The deal included 415 million cubic feet of natural gas equivalent per day and 100 percent of the working interest in 385,000 acres, 90,000 of which are considered core Marcellus acreage. Proceeds from the divestiture will be used to develop the Delaware Basin and to pay for the company’s previous purchase of Clayton Williams Energy.

In the Delaware Basin, the company is optimistic about its operations to date. Wells there are performing better than previously expected and are showing longer production plateaus after being brought onto production and they are also showing a flatter decline rate that may not even occur until six months after initial production.

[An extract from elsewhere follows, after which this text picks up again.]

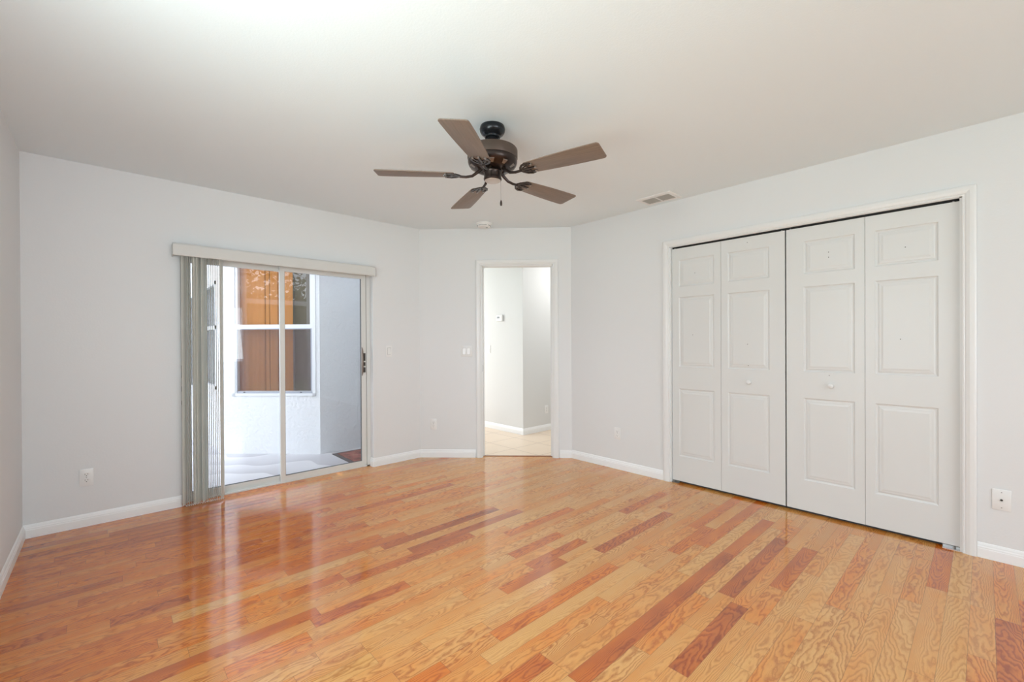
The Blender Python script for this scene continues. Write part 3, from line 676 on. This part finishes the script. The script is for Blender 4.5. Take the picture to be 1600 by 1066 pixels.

Gary Willingham, executive vice president of operations, said his team is only scratching the surface of enhanced completions involving greater proppant loading and cluster spacing. The company is devoting more resources to advanced analytics to better understand the best completion approach, he also said. In the Delaware, the company has seen that proppant load changes in a 7,500 foot well can yield up to 35 percent production increases on a 1.2 million barrel type curve.

Most wells in the Delaware are completed with 3,000 pounds of proppant per stage. The cost to go from 2,000 pounds to 3,000 pounds is only a 10 percent increase but yields a 35 percent production increase. “That is a very efficient use of capital there,” he said.

In the DJ Basin, Noble is also making major improvements with higher proppant loading and tighter cluster spacing. In some cases, new frack designs are increasing production by 50 percent without having any negative impact on the production decline of the well. During the company’s first quarter call with investors, some analysts asked if Noble was approaching a step-changed in completion approach rather than an incremental change. Although the Noble team responded with optimism to the questions, the company did say it would need more data before it could reinterpret its production expectations higher.

Noble is currently running four drilling rigs in the Permian with another two rigs slated to stand up before the end of the year. In the DJ Basin, Noble has 2 rigs running with another two running in the Eagle Ford. All of its oil, gas and produced water in the Delaware Basin has been committed to the infrastructure now owned by Noble Energy Midstream.

Although laterals in the Permian and Eagle Ford are both averaging under 7,600 feet, Noble plans to drill some 10,000 foot laterals in the second quarter at its Delaware acreage. In the Delaware, Noble is paying roughly $175 per foot. In the DJ Basin it is paying under $100 per foot, and in the Eagle Ford, Noble is paying roughly $100 per foot.